Second... Having a sphere reflect light around so that it hits solar panels repeatedly won't work because you're missing a very fundamental part of what exactly an efficient solar panel does. When incoming light hits a solar panel, it does so with a set energy based on the wavelength of the light. When this light hits the panel, some part of the energy is absorbed by the solar panel. When this energy is absorbed by the solar panel, it can free an electron within the solar cell (the actual process is a bit trickier, but close enough). This freed electron, as well as many others that are freed by the same process, are what make up the current generated by such devices. However, the energy absorbed by the solar panel is lost by the photon, and in a fairly optimal setting, it takes a majority of the energy from the photon. If we were to try using that same photon again to free another electron, it wouldn't have enough energy to free another electron. Essentially, making such a sphere would probably lose you energy over an area because you would lose surface area by using a sphere, so no, it is less efficient.

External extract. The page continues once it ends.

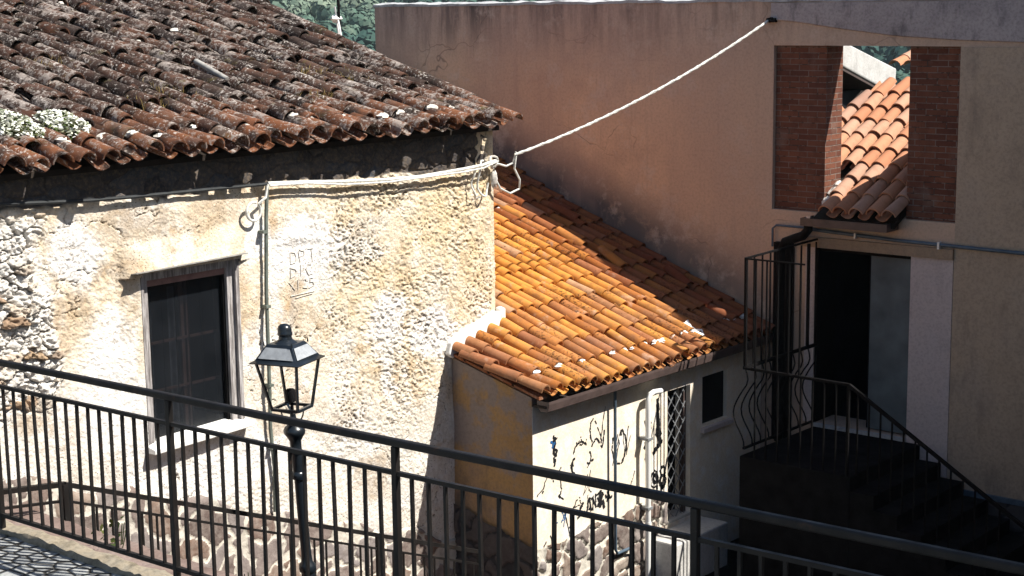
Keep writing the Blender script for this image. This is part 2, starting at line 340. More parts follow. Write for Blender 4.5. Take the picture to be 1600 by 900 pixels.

Third... Perpetual motion is possible, but only at absolute zero (or effectively well below the fermi energy). This is because anything with a temperature is losing some energy because of friction resulting from the vibration of the atoms. This is (somewhat) like what Dusk is doing, if you have a free floating object in space that's rotating, if there is any part of it that is sloshing around, rotational energy is lost. So while wheels and gears may not be creating friction, you are still losing minute amounts of energy from subatomic motions, so the motion is not perpetual.

As for Perpetual Energy, the answer is clearly no. The energy of a system is conserved in all circumstances*, so no system can create more energy than it began with, it's as simple as that.

*Note: the law of energy conservation can be broken over very small time intervals, which explains how Nuclear Strong forces and such work, but beyond these time intervals it is again constrained, so barring really skilled advanced quantum physics, i don't think there's a way to exploit this.

I think that's all... If you're wondering why I actually know about this stuff, it's the topic of the research I'm doing for the summer with UF's Quantum Theory Project group. Sadly I haven't gotten to do anything but read about this stuff yet.
And though you come out of each gruelling bout,
All broken and beaten and scarred,
Just have one more try—it’s dead easy to die,
It’s the keeping-on-living that’s hard.